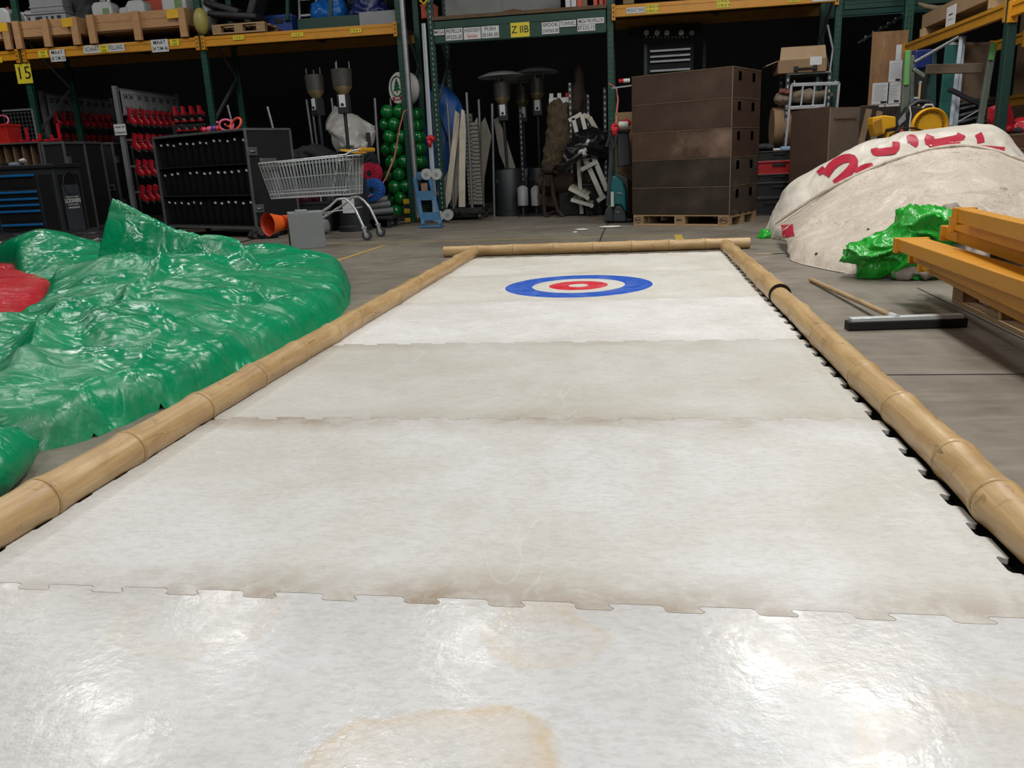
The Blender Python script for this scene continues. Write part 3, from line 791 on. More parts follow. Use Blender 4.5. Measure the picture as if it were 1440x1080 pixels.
def upright(x, label, top=5.2, pm=None, y=RY, dep=DEP, group=None):
    r = T('rack_upright', label, 'rack upright', (x, y+.045, 0), group='rack uprights')
    for yy in (0, dep):
        o = B().box((0,0,0), (.095,.08,top)).build('post', pm or M_post, r, bevel=.008); o.location = (0, yy, top/2+.006)
        # build() keeps parented meshes where they are; the post's own centre is its origin
        B().lo((0, yy, 0), (.14,.14,.006)).build('foot_plate', M_gbeam, r)
    n = int(top/.75)
    for i in range(n):
        z0, z1 = .25+i*.75, .25+(i+1)*.75
        a, b = ((0,.04,z0),(0,dep-.04,z1)) if i % 2 == 0 else ((0,dep-.04,z0),(0,.04,z1))
        B().bar(a, b, .03, .04).build('brace', M_steel, r)
    return r
upright(-10.0, 'green rack post carrying the yellow 15 plate')
upright(-6.82, 'green rack post behind the open black flight case, beside the red skates')
upright(-3.56, 'green rack post rising behind the green balloon column', pm=M_post)
upright(-3.06, 'dark perforated rack post beside the blue hand truck', pm=M_postd)
upright(-.33, 'green rack post behind the teal sweeper')
upright(2.92, 'green rack post behind the cardboard box on its trolley')
def beam(x0, x1, m, label, h=.155, top=BT, name='shelf_beam', y=RY, ends=True):
    r = T(name, label, 'rack beam', ((x0+x1)/2, y, top-h), group='front beams of the racking')
    L = x1-x0
    B().box((0, 0, h/2), (L-.02, .05, h)).build('beam_body', m, r, bevel=.006)
    B().box((0, -.027, h*.82), (L-.04, .012, h*.3)).box((0, -.027, h*.16), (L-.04, .012, h*.26)).build('flange', m, r, bevel=.003)
    if ends:
        for s in (-1, 1):
            e = B().box((s*(L/2-.0), -.012, h/2-.015), (.055, .09, h*1.35)); e.build('end_connector', m, r, bevel=.004)
            hk = B()
            for q in (-.35, 0, .35): hk.box((s*(L/2+.0), -.0585, h/2-.015+q*h*1.1), (.016, .006, .026))
            hk.build('hook_slots', M_ink, r)
    return r
bA = beam(-13.1, -10.06, M_beam, 'yellow shelf beam running out past the 15 plate')
bB = beam(-9.94, -6.87, M_beam, 'yellow shelf beam with the SCHAATS STELLING labels')
bC = beam(-6.77, -3.61, M_beam, 'yellow shelf beam above the shopping cart')
bZ = beam(-3.01, -.38, M_gbeam, 'dark green shelf beam with the Z IIB plate', h=.325, top=3.0, ends=False)
bD = beam(-.28, 2.87, M_beam, 'yellow shelf beam above the stack of brown crates', top=3.04, h=.165)
bE = beam(2.97, 6.2, M_gbeam, 'dark green shelf beam in the corner right of the brown crates', top=2.86, h=.10, ends=False)
for x0, x1, m in ((-13.1,-10.06,M_rear),(-9.94,-6.87,M_rear),(-6.77,-3.61,M_rear),(-3.01,-.38,M_gbeam),(-.28,2.87,M_rear)):
    tag(B().box(((x0+x1)/2, RY+DEP+.04, BT-.08), (x1-x0, .05, .155)).box(((x0+x1)/2, RY+DEP+.015, BT-.03), (x1-x0-.05, .012, .05)).build('rear_beam', m, bevel=.005),
        {-13.1:'dull rear rack beam at the far left end',-9.94:'dull rear rack beam above the skate racks',-6.77:'dull rear rack beam above the flight case and cart',-3.01:'green rear rack beam behind the Z IIB shelf',-.28:'dull rear rack beam above the brown crates'}[x0], 'rack beam')
    tag(B().box(((x0+x1)/2, RY+.6, BT-.0+(.0)), (x1-x0, DEP-.06, .02)).box(((x0+x1)/2, RY+.6, BT-.03), (.06, DEP-.06, .04)).build('shelf_deck', M_deck),
        {-13.1:'dark shelf deck at the far left end',-9.94:'dark shelf deck above the skate racks',-6.77:'dark shelf deck above the flight case and cart',-3.01:'brown wooden deck on the Z IIB shelf',-.28:'dark shelf deck above the brown crates'}[x0], 'shelf')
tag(B().box((-1.7, RY+.45, 3.035), (2.64, 1.0, .05)).build('deck_board', mat('deck brown', '5e4a35', .8, var=.2)), 'brown board lying on top of the Z IIB shelf', 'board')
def plate(par, x0, y0, x1, y1, m, lines=(), Y=RY-.04, tm=None, name='label_plate', size=None, bold=.004, thick=.003, sx=1., skew=True):
    a, b = A(x0, y0, Y), A(x1, y1, Y)
    # flatten the tilt of the picture: width from x, height from y at the middle
    xm = (x0+x1)/2; zt, zb = A(xm, y0, Y).z, A(xm, y1, Y).z
    cx = (a.x+b.x)/2; w, h = b.x-a.x, zt-zb; cz = (zt+zb)/2
    o = B().box((cx, Y, cz), (w, thick, h)).build(name, m, par, world=True)
    inv = wmat(par).inverted() if par else Matrix()
    n = len(lines)
    for i, ln in enumerate(lines):
        sz = (size or .78)*h/n; zc = cz+h/2-(i+.5)*h/n
        t = text(ln, sz*1.12, tm[i] if isinstance(tm, (list, tuple)) else (tm or M_ink), o, inv @ Vector((cx, Y-thick/2-.0012, zc)), bold=bold*h*.8, sx=sx)
        wd = t.dimensions.x if False else max((v.co.x for v in t.data.vertices), default=0)-min((v.co.x for v in t.data.vertices), default=0)
        if wd > w*.92: t.scale = (w*.92/wd, 1, 1)
    return o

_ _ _

§ **WHAT IS NEEDED**
Look through the material and copy each line that has "picture".

§ **ANSWER TO THE TASK**
The Blender Python script for this scene continues. Write part 3, from line 791 on. More parts follow. Use Blender 4.5. Measure the picture as if it were 1440x1080 pixels.
    # flatten the tilt of the picture: width from x, height from y at the middle